Que sera, sera in Turkey

Que sera, sera in Turkey

“Que sera, sera” is how some of us are looking at current developments in Turkey: “What will be, will be.” But in our case this only refers to a feeling of uncertainity, hopelessness and despair. The future is uncertain, not only for dissidents but also for the whole country, which stands on the verge of regime change. 

There is no hope for political compromise between the ruling party and all others who worry that the new regime will be an even more authoritarian one under one-man rule. Under the circumstances, there seems to be no prospect for lowering social tension and political polarization. There seems no chance to end state of emergency rule, as the government has said it will continue “for as long as extraordinary measures are necessary in the fight against terrorism” of all sorts. 

We feel hopelessness and despair, since under current circumstances there seems no chance to change the course of events in democratic ways and we seek no other means. What’s more, there is little chance to object to the violation of rights and freedoms, indeed that is what emergency rule means and how it works. Under such circumstances, dissent is defined as sedition and dissidents are perceived as “public enemies” who do not deserve any protection, including the protection of law. 

Governmental (ie. presidential) decrees long ago replaced regular laws, despite the fact that the present penal code is sufficiently undemocratic to suppress dissent anyway. It is as if the current ruling party’s politicians had never once sought the support of democrats to get rid of authoritarian laws in the status quo ante; now it needs even more power to curb rights and freedoms.  

In fact, it is not only the politics of the ruling party that leaves no hope for more democracy. The Nationalist Movement Party (MHP) has firmly allied itself with the “nationalist/patriotic cause” of the government regarding Kurdish politics and the presidential system. It is said that the draft for the new constitution is considered sufficiently nationalistic by the MHP, as the proposed presidential system firmly closes the door to more Kurdish autonomy. 

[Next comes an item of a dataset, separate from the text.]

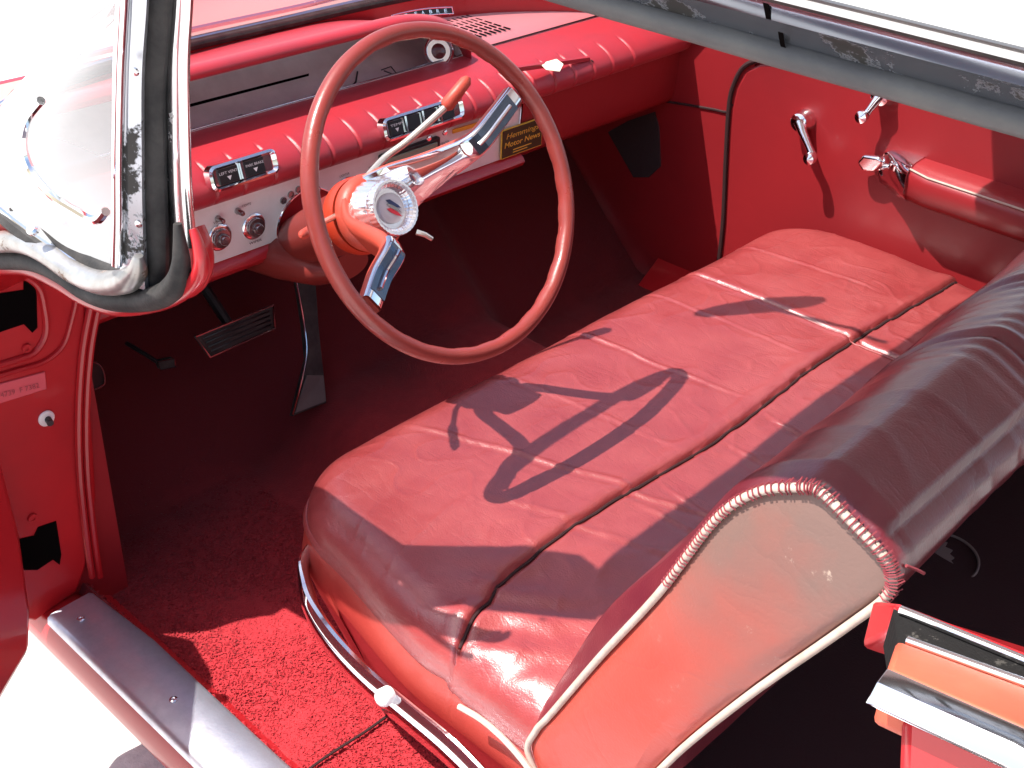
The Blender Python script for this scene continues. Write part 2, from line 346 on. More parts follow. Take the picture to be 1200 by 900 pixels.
# pile tufts where the carpet is near the camera
tf = MB(); vs = []; fs = []
for k in range(42000):
    x = random.uniform(-.262, .14); y = random.uniform(.62, 1.72)
    if y > 1.25 and random.random() < (y - 1.25) / .47: continue
    z = floor_z(x, y) + .001; a = random.uniform(0, 6.283); l = random.uniform(.0015, .0034); ww = random.uniform(.0014, .0026)
    dx, dy = math.cos(a), math.sin(a); tl = V((random.uniform(-.006, .006), random.uniform(-.006, .006), l))
    p = V((x, y, z)); o = len(vs); vs += [p + V((dx * ww, dy * ww, 0)), p - V((dx * ww, dy * ww, 0)), p + tl]; fs.append([o, o + 1, o + 2])
tf.add(vs, fs, 0, False); tufts = tf.build('pile', M['carpet'], carpet, weld=False); tufts['kind'] = 'stuff'
# carpet join line
cj = MB(); cj.tube(smooth([U(x, y, 'z', .308) for x, y in ((455, 838), (430, 856), (405, 872), (385, 885), (368, 897), (345, 915))], 5), .0022, 6)
cj.build('carpet_seam', M['seam'], carpet)

# rear footwell emblem on the floor covering
rf = MB(); zc = floor_z(.9, .5) + .014; cc = U(1100, 654, 'z', zc)
ring = [cc + V((.078 * math.cos(t), .066 * math.sin(t), 0)) for t in [2 * math.pi * k / 40 for k in range(40)]]
rf.tube(ring, .0025, 6, closed=True)
wing = [(1078, 648), (1085, 640), (1098, 638), (1112, 640), (1122, 643), (1119, 648), (1128, 652), (1124, 656), (1130, 661), (1126, 664), (1131, 671), (1112, 667), (1096, 662), (1084, 656)]
rf.prism([U(x - 12, y - 6, 'z', zc - .002) for x, y in wing], (0, 0, .003))
rear_floor = MB(); rear_floor.loft([[V((x, y, floor_z(x, y) + .010)) for x in [-.24 + 1.59 * i / 60 for i in range(61)]] for y in [-.95 + 1.60 * j / 30 for j in range(31)]], closed=False, cap=False)
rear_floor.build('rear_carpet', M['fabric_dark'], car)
rf.build('mat_emblem', M['mat_print'], bpy.data.objects['rear_carpet'])

# ------------------------------------------------------------------ scuff plate
sp = MB(); rings = []
for t in [k / 14 for k in range(15)]:
    y = 1.475 - t * 2.2; wv = .002 * math.sin(t * 23)
    xi = -.263 - .018 * (1 - t) * 0 + wv
    if t == 0: xi = -.272
    rings.append([V((-.352, y, .352)), V((-.350, y, .364)), V((-.343, y, .3685)), V((-.30, y, .3700)), V((xi - .006, y, .3705)), V((xi, y, .366)), V((xi, y, .360)), V((-.33, y, .356))])
sp.loft(rings, True, True, 0, True)
scuff = sp.build('scuff_plate', M['alu'], car, autosmooth=50)
for y in (1.43, 1.19, .97):
    MB().lathe([(0, .0062), (.0012, .0060), (.0022, .0035), (.0012, .0022), (.0011, .0001)], U(88, 716, 'z', .3705) * 0 + V((-.318 if y > 1.4 else -.31, y, .3703)), (0, 0, 1), 16).build('screw', M['chrome_worn'], scuff)

# ------------------------------------------------------------------ hinge pillar / door jamb of the driver side
jy = 1.50
jb = MB()
outline = [(-.378, .36), (-.36, .345), (-.285, .36), (-.262, .40), (-.225, .52), (-.212, .64), (-.205, .74), (-.190, .84), (-.180, .90), (-.20, .955), (-.378, .97)]
jb.prism([V((x, jy, z)) for x, z in outline], (0, .14, 0))
jamb = jb.build('door_jamb', M['red_jamb'], car, bevel=.006, seg=3)
# raised pressing and ridge on the jamb
rd = MB()
rd.tube(smooth([U(x, y, 'y', jy - .002) for x, y in ((-30, 322), (20, 322), (44, 335), (52, 360), (54, 390), (42, 412), (20, 422), (-30, 436))], 6), .005, 8)
rd.tube(smooth([U(x, y, 'y', jy - .002) for x, y in ((92, 340), (84, 375), (74, 405), (52, 424), (20, 434), (-20, 446))], 6), .004, 8)
rd.build('pressing', M['red_jamb'], jamb)
pw = MB()
for off, r in ((0, .0055), (-9, .0055)):
    pw.tube(smooth([U(x + off, y, 'y', jy - .004) for x, y in ((122, 330), (113, 370), (106, 410), (102, 460), (101, 510), (103, 560), (108, 610), (113, 650), (117, 676))], 5), r, 8)
pw.build('weld_flange', M['red_jamb'], jamb)
def flat(name, pts, ax, val, d, m, parent, bevel=0, label=None):
    return MB().prism([U(x, y, ax, val) for x, y in pts], d, 0).build(name, M[m], parent, bevel=bevel, label=label)
flat('hinge_opening', [(-20, 347), (28, 340), (28, 330), (40, 329), (43, 345), (44, 384), (38, 390), (28, 380), (10, 386), (-20, 396)], 'y', jy - .0015, (0, .004, 0), 'hole', jamb, label='black upper hinge opening')
flat('hinge_opening', [(22, 632), (40, 628), (45, 618), (66, 611), (72, 650), (70, 662), (62, 656), (44, 668), (26, 668)], 'y', jy - .0015, (0, .004, 0), 'hole', jamb, label='black lower hinge opening')
bp_ = flat('body_plate', [(-25, 457), (53, 436), (55, 456), (-22, 480)], 'y', jy - .003, (0, .006, 0), 'plate', jamb, .001)
o_ = U(1, 466, 'y', jy - .0035); ux = (U(50, 453, 'y', jy - .0035) - o_)
text_mb('4739  F 7382', o_, ux, (0, 0, 1), .008, ux.length * .92, .0006).build('lettering', mat('stamped_letters', (.32, .05, .06), .5), bp_)
for (x, y, r) in ((9, 325, .007), (31, 408, .007), (38, 607, .008)):
    MB().lathe([(0, r), (.003, r * .9), (.003, r * .4), (.0015, r * .35), (.0015, .0002)], U(x, y, 'y', jy - .001), (0, -1, 0), 16).build('screw', M['red_jamb'], jamb)
bo = MB().lathe([(0, .0125), (.002, .0125), (.0035, .011), (.0035, .0002)], U(54, 490, 'y', jy - .001), (0, -1, 0), 20).build('door_switch', M['tray'], jamb)
MB().lathe([(0, .005), (.012, .005), (.012, .0002)], U(56, 491, 'y', jy - .004), (-.2, -1, -.1), 14).build('plunger', M['black'], bo)
# kick panel inside, driver side
kp = MB(); kp.prism([V((-.19, 1.52, .26)), V((-.19, 1.52, .90)), V((-.19, 2.06, .90)), V((-.19, 2.06, .26))], (-.14, 0, 0)); kp.build('kick_panel', M['door_vinyl'], car)

# ------------------------------------------------------------------ windshield frame, driver pillar with dogleg
fr = MB()
def band(pl, x, pts, r, sec=None, n=5, seg=10): return [U(a, b, 'x', x) for a, b in pts]
A_OUT, A_RUB, A_IN = -.350, -.325, -.285
# steel face of the pillar (between outer chrome and rubber)
fs_ = MB(); 
L1 = [U(x, y, 'x', -.345) for x, y in ((150, -60), (150, 0), (147, 90), (145, 180), (144, 260), (140, 325))]
L2 = [U(x, y, 'x', -.338) for x, y in ((172, -60), (172, 0), (166, 90), (166, 180), (167, 260), (170, 340))]
L3 = [U(x, y, 'x', -.318) for x, y in ((180, -60), (180, 0), (176, 90), (176, 180), (178, 260), (182, 345))]
L1, L2, L3 = smooth(L1, 5), smooth(L2, 5), smooth(L3, 5)
fs_.loft([[a, (a + b) / 2 + V((-.005, 0, 0)), b, c] for a, b, c in zip(L1, L2, L3)], closed=False, cap=False)
pillar = fs_.build('windshield_pillar', M['steel'], car)
rb = MB()
R1 = smooth([U(x, y, 'x', -.320) for x, y in ((184, -60), (183, 0), (177, 90), (178, 160), (180, 230), (182, 300), (178, 352))], 5)
rb.tube(R1, .019, 12, sec=[(math.cos(t) * .62, math.sin(t)) for t in [2 * math.pi * k / 12 for k in range(12)]], up=(0, 1, 0))
R2 = smooth([U(x, y, 'x', -.300) for x, y in ((202, -60), (200, 0), (196, 90), (198, 180), (201, 260), (203, 320))], 5)
rb.tube(R2, .011, 10)
rubber = rb.build('rubber_seal', M['rubber'], pillar)
ch = MB()
P1 = smooth([U(x, y, 'x', -.352) for x, y in ((146, -60), (144, 0), (140, 80), (138, 180), (138, 260), (137, 310))], 5)
ch.tube(P1, .006, 10); ch.build('chrome_edge', M['chrome'], pillar)
ch = MB()
P2 = smooth([U(x, y, 'x', -.305) for x, y in ((212, -60), (210, 0), (207, 60), (208, 140), (211, 220), (217, 284))], 5)
ch.tube(P2, .017, 12, sec=[(math.cos(t) * .55, math.sin(t)) for t in [2 * math.pi * k / 12 for k in range(12)]], up=(0, 1, 0))
ch.build('chrome_trim', M['chrome_worn'], pillar)
for x, y in ((159, 84), (163, 262)):
    MB().lathe([(0, .0042), (.002, .0038), (.003, .0002)], U(x, y, 'x', -.350), (-1, -.3, 0), 12).build('screw', M['chrome_worn'], pillar)
core = MB()
core.loft([[U(150, y, 'x', -.33), U(196, y, 'x', -.296), U(210, y, 'x', -.268), U(196, y, 'x', -.262), U(158, y, 'x', -.28)] for y in (-60, 0, 80, 160, 240, 300)], True, True)
core.build('pillar_core', M['red_jamb'], pillar)
# red foot of the pillar inside
ft = MB()
ft.tube(smooth([U(x, y, 'x', -.262) for x, y in ((228, 268), (236, 288), (238, 310), (228, 332), (206, 342), (180, 350), (150, 352))], 5), .012, 10)
ft.tube(smooth([U(x, y, 'x', -.285) for x, y in ((216, 282), (220, 305), (212, 325), (190, 338), (165, 345))], 5), .013, 10)
ft.build('pillar_foot', M['red_paint'], pillar)
# dogleg: belt rail going forward from the pillar base
dg = MB()
D1 = smooth([U(x, y, 'x', -.345) for x, y in ((-60, 283), (-10, 284), (25, 283), (55, 294), (90, 318), (118, 330), (146, 330), (160, 318), (162, 300))], 5)
dg.tube(D1, [.017 - .012 * max(0, (i - len(D1) + 9) / 8) for i in range(len(D1))], 12, sec=[(math.cos(t), math.sin(t) * .8) for t in [2 * math.pi * k / 12 for k in range(12)]])
M['dogleg'] = mat('dirty_painted_steel', (.50, .49, .48), .34, .75, rvar=.1, vscale=18, var=(.30, .27, .25), spots=(.13, .075, .05), sscale=17, sthr=.57)
dogleg = dg.build('dogleg_seal', M['dogleg'], car, label='scuffed chrome and rubber seal strip along the dogleg')
dg = MB()
rp4 = (smooth([U(x, y, 'x', -.335) for x, y in ((-60, 302), (0, 304), (40, 306), (75, 322), (105, 342), (140, 352), (180, 350), (204, 336), (212, 312), (211, 286), (208, 262))], 5)); dg.tube(rp4, [.013 - .009 * max(0, (i - len(rp4) + 16) / 15) for i in range(len(rp4))], 12)
dg.build('rubber_strip', M['rubber'], dogleg)
dg = MB()
rp5 = (smooth([U(x, y, 'x', -.325) for x, y in ((-60, 312), (0, 314), (35, 316), (70, 332), (100, 350), (140, 362), (190, 354), (222, 336), (236, 315), (233, 290), (226, 268))], 5)); dg.tube(rp5, [.009 - .005 * max(0, (i - len(rp5) + 11) / 10) for i in range(len(rp5))], 10)
dg.build('painted_flange', M['red_paint'], dogleg)
dg = MB()
dg.tube(smooth([U(x, y, 'x', -.33) for x, y in ((25, 245), (55, 262), (85, 288), (110, 305), (140, 322), (160, 330))], 5), .015, 10)
dg.build('glass_gasket', M['rubber'], dogleg)
MB().lathe([(0, .0075), (.004, .0075), (.0065, .005), (.0065, .0002)], U(40, 270, 'x', -.36), (-.6, -.2, .8), 14).build('bolt', M['chrome_worn'], dogleg)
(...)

Now we have an informal coalition of conservatives and nationalists, promising more authoritarianism based on nationalistic and Islamic legitimacy. It promises more polarization and social tension, as this coalition tends to view and therefore divide society between “good sons and daughters of the nation” and the “enemies of the nation” who refuse to comply with the views of the ruling coalition. 

The compromise reached between the conservative Islamists and the nationalists promises no compromise between “them” and “the others.” It also promises no chance for a peaceful solution of the Kurdish issue, as it equates political negotiation with treason. This coalition promises the establishment of a Turkish-style presidential system with no checks and balances, no judicial independence, and no accountability, since the like-minded ideologies of the Islamists and the nationalists view division of power as a weakness that will lead to national annihilation. 

“Que sera, sera,” since we cannot avoid it. “Que sera, sera,” but we actually do know what lies ahead - and we are very afraid.